Constitutions should not be created in a bubble, argued Rohan Edrisinha, Senior Political and Constitutional Advisor of the UN Department of Political Affairs. In order to use the constitution as an instrument of peace, “you’ve got to address the root cause of conflict,” he said.

He mentioned Sri Lanka as a case study on lasting peace, due to its ethnic mix, which, historically, is a factor likely to spur conflict. He voiced the importance of addressing the needs of different groups in drawing up a constitution. Parties who signed the peace agreement, he said, should “use constitutional reform as a basis for resolution of the conflict.”

A significant factor in sustaining peace, he added, is recognizing that “there is a need for compromise, that there’s a need to listen to the other and try to understand the other even if you might not agree with the other.”

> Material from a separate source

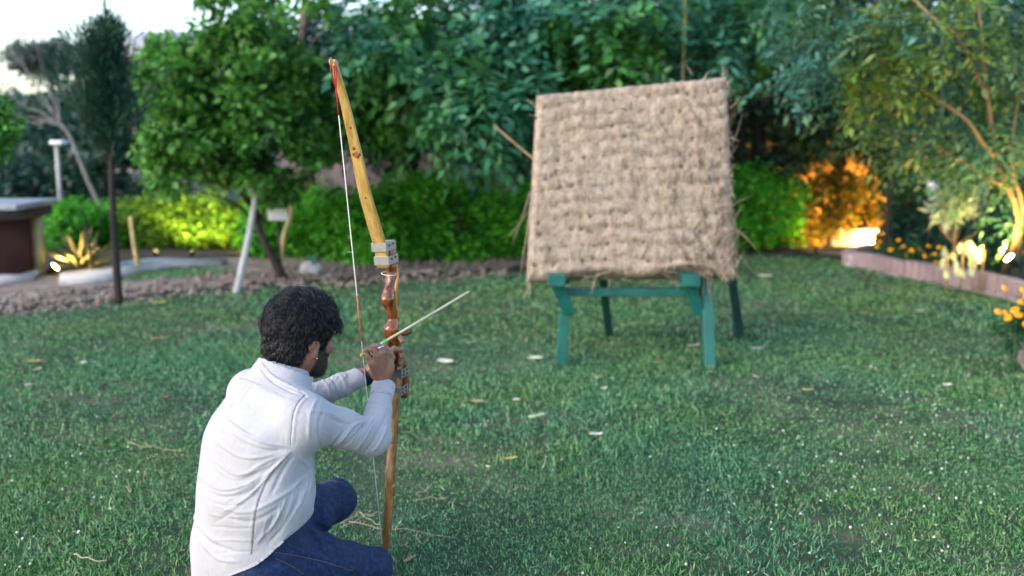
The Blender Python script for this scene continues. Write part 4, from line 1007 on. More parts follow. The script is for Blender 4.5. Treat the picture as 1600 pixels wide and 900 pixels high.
folds = [([(446 - 6 * k, 707 + 9 * k), (418 - 9 * k, 728 + 13 * k), (380 - 9 * k, 742 + 15 * k)], 2.6, .0035 * (-1) ** k) for k in range(6)] + [([(318 + 3 * k, 760 + 21 * k), (348 + 6 * k, 772 + 18 * k), (388 + 3 * k, 768 + 19 * k)], 2.4, .003 * (-1) ** k) for k in range(6)] + [([(505 + 9 * k, 706 - 2 * k), (518 + 9 * k, 690 - 3 * k), (530 + 9 * k, 676 - 4 * k)], 2.4, .003 * (-1) ** k) for k in range(8)] + [([(492 + 11 * k, 612 - 5 * k), (497 + 11 * k, 600 - 3.5 * k), (500 + 10 * k, 590 - 2 * k)], 2.2, .003 * (-1) ** k) for k in range(7)] + [([(400 + 11 * k, 850 - 9 * k), (411 + 11 * k, 832 - 11 * k), (417 + 11 * k, 808 - 12 * k)], 2.4, .003 * (-1) ** k) for k in range(7)] + [  # picture polylines of the creases: points, half width px, height m (+ ridge, - groove)
 ([(452, 705), (430, 728), (408, 755), (384, 782)], 4.5, .0075), ([(458, 712), (440, 738), (424, 772)], 4.5, -.006),
 ([(306, 741), (345, 764), (385, 757), (418, 735)], 4, .0065), ([(305, 752), (345, 776), (388, 768), (420, 748)], 4, -.005),
 ([(330, 716), (372, 742), (415, 722), (448, 706)], 4, .006), ([(322, 727), (366, 752), (412, 734)], 3.5, -.0045),
 ([(345, 649), (375, 672), (410, 690), (450, 698)], 4.5, .0055), ([(340, 664), (375, 690), (415, 704), (450, 704)], 4.5, -.006),
 ([(338, 690), (372, 712), (410, 714), (450, 702)], 4, .005),
 ([(301, 800), (318, 830), (345, 850)], 5, .006), ([(306, 820), (330, 850), (370, 862)], 5, -.005), ([(312, 845), (340, 872), (375, 878)], 4, .0045),
 ([(343, 790), (385, 800), (440, 775), (480, 745)], 5, .0045), ([(345, 805), (390, 815), (440, 792)], 5, -.004),
 ([(400, 850), (430, 815), (452, 770)], 4, .005), ([(420, 850), (447, 818), (470, 775)], 4, -.005), ([(440, 830), (462, 795), (478, 760)], 4, .0045),
 ([(470, 715), (486, 740), (480, 775)], 4, .005), ([(490, 712), (498, 735), (490, 760)], 4, -.0045),
 ([(455, 705), (425, 735), (408, 765), (396, 804), (390, 868)], 2.0, .0035), ([(458, 706), (428, 737), (411, 766), (399, 805), (393, 868)], 1.4, -.0035),
 ([(375, 590), (395, 597), (420, 608), (461, 629)], 1.5, -.0045), ([(375, 587), (395, 594), (420, 605), (462, 626)], 2, .0025),
 ([(391, 597), (378, 610), (366, 626), (355, 645)], 2.4, .0055), ([(387, 597), (373, 610), (361, 626)], 2.2, -.0060), ([(396, 600), (386, 613), (374, 632)], 2.4, -.0045),
 ([(478, 615), (463, 632), (456, 655), (452, 697)], 1.8, -.0035), ([(483, 617), (468, 634), (461, 657), (457, 697)], 2.4, .004),
 ([(495, 622), (484, 650), (482, 690)], 5, .004), ([(505, 640), (498, 668), (500, 702)], 4, -.004),
 ([(520, 700), (535, 684), (553, 665), (566, 660)], 3.5, .0065), ([(532, 704), (546, 690), (562, 672), (575, 662)], 3, -.0065), ([(548, 708), (562, 694), (575, 676), (590, 655)], 3.5, .006),
 ([(566, 710), (580, 694), (592, 672), (604, 648)], 3, -.005), ([(580, 708), (594, 690), (606, 662)], 3, .005), ([(512, 652), (530, 660), (552, 664)], 3.5, -.004), ([(480, 640), (510, 645), (535, 655)], 4, .0035),
 ([(568, 640), (585, 634), (610, 640)], 2.6, .0045), ([(572, 630), (590, 626), (612, 630)], 2.4, -.004), ([(576, 614), (595, 612), (614, 616)], 1.6, -.0035),
 ([(500, 590), (512, 604), (516, 622)], 3, .005), ([(512, 586), (524, 600), (528, 622)], 3, -.005), ([(527, 582), (538, 596), (540, 616)], 2.6, .004), ([(538, 578), (548, 592), (552, 610)], 1.5, -.004),
 ([(404, 560), (420, 582), (446, 600), (480, 613)], 2.5, .0065), ([(402, 565), (417, 588), (444, 607), (480, 620)], 2.0, -.0055), ([(450, 600), (465, 606), (482, 622)], 3, -.003), ([(360, 585), (350, 605), (343, 630)], 6, .004)]
px, py = proj(V); tc = np.array([0, 0, H]) - V; tc /= nrm(tc)[:, None]; fac = np.clip((Nv * tc).sum(1) * 3 + .3, 0, 1)
disp = np.zeros(len(V)); pp = np.stack([px, py], -1)
for pts, wd_, am in folds:
    q = smooth_path([(a, b, 0) for a, b in pts], 24)[:, :2]; best = np.full(len(V), 1e9); par = np.zeros(len(V))
    for i in range(23):
        a, b = q[i], q[i + 1]; ab = b - a; t_ = np.clip(((pp - a) @ ab) / (ab @ ab), 0, 1); dd = nrm(pp - a - t_[:, None] * ab)
        m_ = dd < best; best[m_] = dd[m_]; par[m_] = (i + t_[m_]) / 23
    near = 1.0
    if max(a for a, b in pts) < 560 and min(b for a, b in pts) < 640 and 'L' == '': near = 0
    end = np.clip(np.minimum(par, 1 - par) * 5 + .25, 0, 1)
    disp += .85 * am * np.exp(-(best / (wd_ * .56)) ** 2) * end
# loose low relief drape everywhere, so the far side is not smooth either
dr = .0035 * np.sin(V[:, 2] * 34 + 5 * np.sin(V[:, 0] * 9 + V[:, 1] * 6)) * np.sin(V[:, 0] * 21 - V[:, 1] * 16 + 1)
V = V + Nv * (disp * fac + dr * .8)[:, None]
nn_ = unit(nk - ch2 + np.array([.0, 0, .03])); nh = unit(np.array([.35, .30, .9]))
hemz = .205 + .62 * (V[:, 0] + .83) + .006 * np.sin(V[:, 0] * 40)
armR = nrm(V - wrR); cut = (V[:, 2] > hemz) & ~(((V - (nk + nh * .000)) @ nh > 0) & (nrm(V - nk) < .12))
aR = unit(wrR - elR); aL = unit(wrL - elL)
cut &= ~(((V - wrR) @ aR > -.004) & (nrm(V - wrR) < .08)); cut &= ~(((V - wrL) @ aL > -.03) & (nrm(V - wrL) < .08))
hand_like = V[:, 2] < .55; hemgood = hand_like
V2, Q2, used = keep(V, Q, cut)
hz2 = .205 + .62 * (V2[:, 0] + .83) + .006 * np.sin(V2[:, 0] * 40); V2[:, 2] = np.where(V2[:, 2] < hz2 + .009, hz2, V2[:, 2])
sh_o = obj('shirt', (V2, Q2), M['shirt'], man)
so_ = sh_o.modifiers.new('cloth', 'SOLIDIFY'); so_.thickness = .0022; so_.offset = -1
def snap(V, pts, n, off=.0015, Yr=None):
    """lay a picture polyline on the camera-facing surface of V"""
    a, b = proj(V); dep = V[:, 1]; out = []
    for x, y in smooth_path([(u, v, 0) for u, v in pts], n)[:, :2]:
        m_ = (a - x) ** 2 + (b - y) ** 2 < 16
        if not m_.any(): continue
        k = np.where(m_)[0]; y0 = dep[k].min(); k = k[dep[k] < y0 + .03]; wq = 1 / (((a[k] - x) ** 2 + (b[k] - y) ** 2) + .5); out.append((V[k] * wq[:, None]).sum(0) / wq.sum())
    out = np.array(out); t_ = np.array([0, 0, H]) - out; return out + t_ / nrm(t_)[:, None] * off
seams = [[(372, 589), (395, 596), (420, 607), (463, 628)], [(478, 614), (463, 632), (456, 655), (453, 696)], [(454, 706), (425, 737), (409, 766), (398, 804), (392, 866)], [(576, 616), (595, 613), (612, 617)]]
for s in seams: obj('seam', tube(snap(V2, s, 24, .0006), .0009, 5, False), M['thread'], sh_o)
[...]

Building upon this call to increase diversity in policymaking, Marie O’Reilly, Director of Research and Analysis at Inclusive Security, pointed to her recent research findings that when women participate in all levels of the constitution-making, there is greater evidence of effective and lasting peace. In many countries, she said, women have united under the joint agenda of backing constitutional provisions that advance gender equality and women’s inclusion in society, even despite divisions on other political views. They have set aside “acute grievances” on conflict between them to pursue the cause of inclusivity, she reported.

On a video teleconference from San Diego, California, Amira Yahyaoui, founder of Al Bawsala, the Tunisian human rights group, described the 2012 election experience in Tunisia. Rather than voting for experts or lawyers, she said, Tunisians elected “normal people that you would trust with your constitution.” People saw faces that “actually looked like them,” she said.

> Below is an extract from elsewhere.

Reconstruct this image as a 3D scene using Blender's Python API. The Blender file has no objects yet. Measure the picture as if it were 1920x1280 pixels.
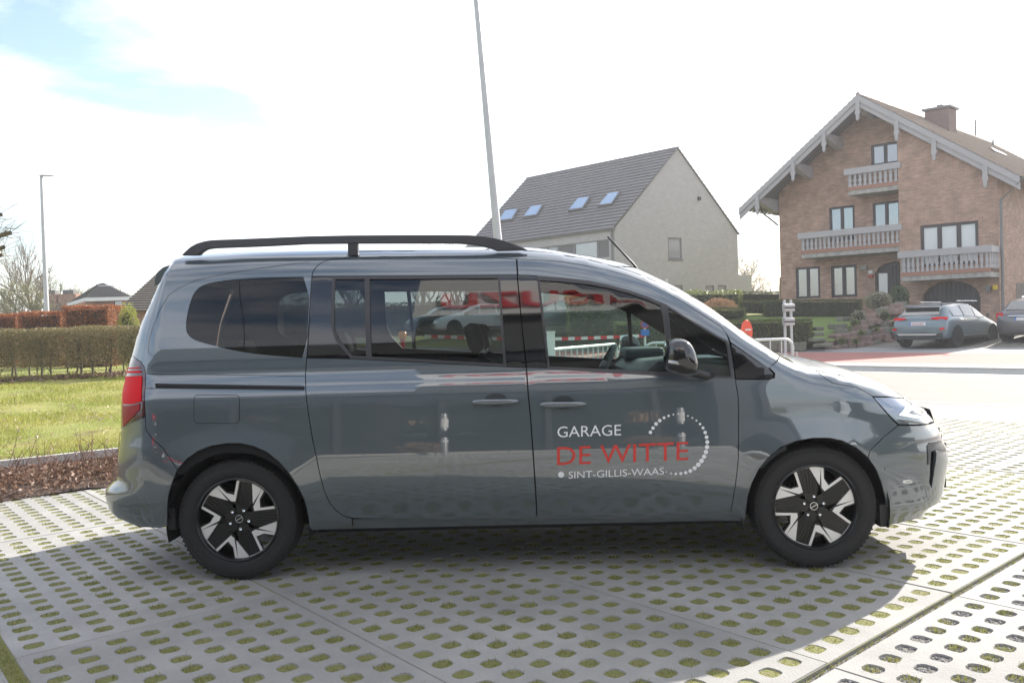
import bpy, bmesh, math, random
import numpy as np
from mathutils import Vector, Matrix
from mathutils.geometry import delaunay_2d_cdt
random.seed(7); rng = np.random.default_rng(7)
R_ = math.radians
scene = bpy.context.scene
COL = scene.collection

# ---------------------------------------------------------------- camera
CAM_H = 1.32; FPX = 1530.0; PITCH = R_(-0.9); ROLL = R_(-1.6)
cp, sp, cr, sr = math.cos(PITCH), math.sin(PITCH), math.cos(ROLL), math.sin(ROLL)
_r = Vector((1, 0, 0)); _f = Vector((0, cp, sp)); _u = Vector((0, -sp, cp))
C_R = cr*_r + sr*_u; C_U = -sr*_r + cr*_u; C_F = _f
CAM = Vector((0, 0, CAM_H))
cam_d = bpy.data.cameras.new('camera'); cam = bpy.data.objects.new('camera', cam_d); COL.objects.link(cam)
cam_d.sensor_width = 36.0; cam_d.lens = 36.0*FPX/1920.0
cam_d.clip_start = 0.05; cam_d.clip_end = 4000
cam.matrix_world = Matrix(((C_R.x, C_U.x, -C_F.x, 0), (C_R.y, C_U.y, -C_F.y, 0), (C_R.z, C_U.z, -C_F.z, CAM_H), (0, 0, 0, 1)))
scene.camera = cam

# ---------------------------------------------------------------- light
SUN_AZ = 42.0      # degrees to the right of the viewing direction (+Y)
SUN_EL = 28.5
wd = bpy.data.worlds.new("World"); scene.world = wd; wd.use_nodes = True
nt = wd.node_tree; nt.nodes.clear()
def N(tree, t, **k):
    n = tree.nodes.new(t)
    for a, b in k.items(): setattr(n, a, b)
    return n
out = N(nt, 'ShaderNodeOutputWorld'); bg = N(nt, 'ShaderNodeBackground')
sky = N(nt, 'ShaderNodeTexSky', sky_type='NISHITA', sun_disc=False)
sky.sun_elevation = R_(SUN_EL); sky.sun_rotation = R_(SUN_AZ)
sky.air_density = 1.0; sky.dust_density = 1.2; sky.ozone_density = 0.8
tc = N(nt, 'ShaderNodeTexCoord'); mp = N(nt, 'ShaderNodeMapping'); mp.inputs['Scale'].default_value = (1.0, 1.0, 2.6)
mp.inputs['Location'].default_value = (0.7, 2.3, 0.1)
n1 = N(nt, 'ShaderNodeTexNoise'); n1.inputs['Scale'].default_value = 3.1; n1.inputs['Detail'].default_value = 9; n1.inputs['Roughness'].default_value = 0.58
n1.inputs['Distortion'].default_value = 0.25
rp = N(nt, 'ShaderNodeValToRGB'); rp.color_ramp.elements[0].position = 0.38; rp.color_ramp.elements[1].position = 0.60
rp.color_ramp.elements[0].color = (0, 0, 0, 1); rp.color_ramp.elements[1].color = (1, 1, 1, 1)
mx = N(nt, 'ShaderNodeMix', data_type='RGBA')
CLOUD = 6.0
mx.inputs['B'].default_value = (CLOUD, CLOUD*1.0, CLOUD*1.03, 1)
mul = N(nt, 'ShaderNodeMath', operation='MULTIPLY'); mul.inputs[1].default_value = 0.9
nt.links.new(tc.outputs['Generated'], mp.inputs['Vector']); nt.links.new(mp.outputs[0], n1.inputs['Vector'])
nt.links.new(n1.outputs['Fac'], rp.inputs[0]); nt.links.new(rp.outputs[0], mul.inputs[0]); nt.links.new(mul.outputs[0], mx.inputs['Factor'])
nt.links.new(sky.outputs[0], mx.inputs['A']); nt.links.new(mx.outputs['Result'], bg.inputs['Color'])
bg.inputs['Strength'].default_value = 0.115
nt.links.new(bg.outputs[0], out.inputs['Surface'])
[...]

For the Tunisian people, the process of writing a constitution sometimes got in the way of constructing concrete policy decisions, she said. “We ended up spending three years discussing who we are, what we are, how we define ourselves and we wrote the constitution…not about our ideals but about what we are.” This process was reflective of the diverse community, and was ultimately more useful as a result.

The report, “How Women Influence Constitutions,” from Inclusive Security, reveals that “women are the single largest group excluded from constitution-making processes.” It offers five lessons for women seeking to influence negotiations and men seeking to support inclusivity in constitutional reform: mobilize early, incentivize women’s participation, go beyond tokenism, cultivate strategic alliances and broad coalitions, and frame the debate effectively.

Ms. Yahyaoui focused on the difference between women’s inclusion for the sake of filling a quota versus women’s active and enthusiastic involvement in the constitution-making process. In Tunisia, she explained, men were forced to include women in the constitution-making process as a result of quotas. Even when the men were not convinced that women would contribute positive insight, and even when the women had little experience or desire to write a constitution, the women took on leadership roles and headed various committees, particularly those on rights and freedoms. When the choice is made to include women in politics, she said, even if this choice is due to the need to meet a quota, “it ends up being a good choice.”

Noting that inclusive constitution-making is about ensuring that a diverse section of women are represented across all aspects of a political process, she said, “I truly believe that when you yourself have been excluded, you’re the best to work on inclusion because the moment you get that seat, you want to share it with the maximum number of people who are outside.”

IPI Research Fellow, Sarah Taylor, moderated.